Confronting leadership
2008-12-03 08:45
Max du Preez
The present fluidity in our politics gives us voters the ideal opportunity to call our politicians' bluff.
We should start by confronting the new leadership of the ruling ANC with the promises they made when they were campaigning against Thabo Mbeki.
Cosatu and the South African Communist Party, who are now dominant in the ANC, ran a strong campaign against Mbeki's role in Zimbabwe. They expressed their solidarity with the people of that country and launched vicious attacks on Robert Mugabe, calling for his swift removal.
The SACP and Cosatu now call the shots in government. The man they threatened to kill for, is now the president of the ruling party. The president of the country is beholden to them.
Kgalema Motlanthe replaced Mbeki as president more than two months ago. Since then matters in Zimbabwe had deteriorated significantly: more than 600 (some say more than 1 000) people died of cholera; more young children's physical and mental development is now compromised because of a lack of proper food; education has ground to a halt in many areas; and soldiers have started looting businesses and are clashing with police in the streets.
Decisive
Why is the new ANC leadership not doing anything decisive to end the crisis? All we know is that Motlanthe has "urged" Mugabe and MDC leader Morgan Tsvangirai to "implement the power-sharing deal" they agreed to earlier.
Does the ANC even remember that the MDC had won the presidential and parliamentary elections early this year? Why then the pressure on it to blindly implement an accord that would give almost all significant cabinet portfolios to Zanu-PF, including the military, and would force the two parties to "share" responsibility over the police?
Botswana, Zambia and Tanzania are all sick of the region's pampering of Mugabe. If South Africa stood up tomorrow with a firm, quick exit strategy for Mugabe and his top generals, we could have a government of national unity in Harare by early 2009.
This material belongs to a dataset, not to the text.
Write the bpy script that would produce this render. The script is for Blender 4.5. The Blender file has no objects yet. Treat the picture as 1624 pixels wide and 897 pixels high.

Let's face it: every day we do nothing in Zimbabwe, more irreparable damage is done to human beings.
Sadly, there seems to be a serious lack of political will in Luthuli House. They are little better than Thabo Mbeki himself.
Trust
But let's not confine ourselves to the ANC when we call politicians' bluff. For instance, we can now ask the former minister of Defence and his deputy who are playing holier-than-thou now that they have their own party, Terror Lekota and Mluleki George, why they helped to block a proper judicial investigation into the arms procurement deal years ago.
As Defence Ministry insiders they must know something about who took what kind of kickbacks from whom. Will they now tell us, please?
For as long as we don't have a proper, independent commission of enquiry into the arms scandal, we will not be able to trust the politicians of the ANC and Cope. We should force them to say categorically whether they are for or against such an enquiry.
We as voters have a wonderful opportunity between now and the general election next year to squeeze answers out of our politicians and to embarrass them into speaking something resembling the truth.
After that, we're stuck for five years and our strongest manifestation of democracy will be our newspapers and independent radio and television.